Implications of Windstream
For those who regularly represent individual creditors or unsecured creditors’ committees, Windstream is emblematic of critical concerns about the critical vendor process, including: (a) the difficulty of challenging the debtor’s determination as to the criticality of a particular vendor to a successful reorganization; (b) the degree to which pre-filing and likely potential post-emergence relationships—both good and bad—might influence the “business judgment” being exercised in making the decision; and (c) the degree to which enticing individual creditors with the possibility of receiving critical vendor status may influence their behavior in the case, including for those creditors who sit in a fiduciary capacity as members of a creditors’ committee.

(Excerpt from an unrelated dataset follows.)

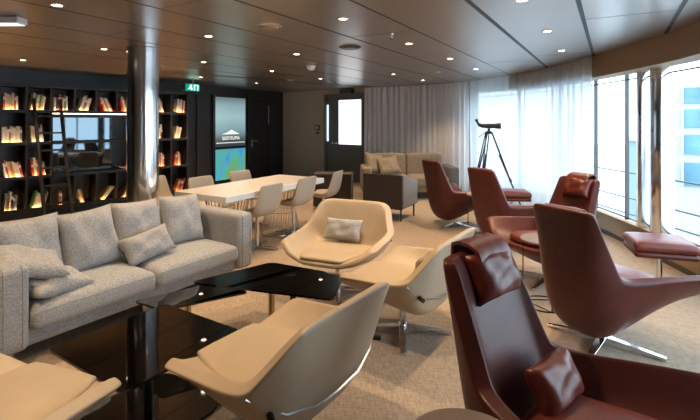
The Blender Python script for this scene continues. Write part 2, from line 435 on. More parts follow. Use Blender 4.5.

At bottom, however, as can be seen in the Windstream trio of rulings, critical vendor motions are (i) routinely granted, (ii) left almost entirely to a debtor’s discretion to determine who is “critical,” and (iii) extremely difficult to challenge—either when the relief is initially sought (typically within days of the chapter 11 filing, at least on an interim basis), or on appeal as a result of, among other things, the ever increasing breadth and application of the equitable mootness doctrine. While critical vendor orders can often serve a useful or even critical purpose, more transparency, real accountability and a meaningful opportunity to challenge a debtor’s determinations in that regard would promote much needed confidence in the fairness of the process.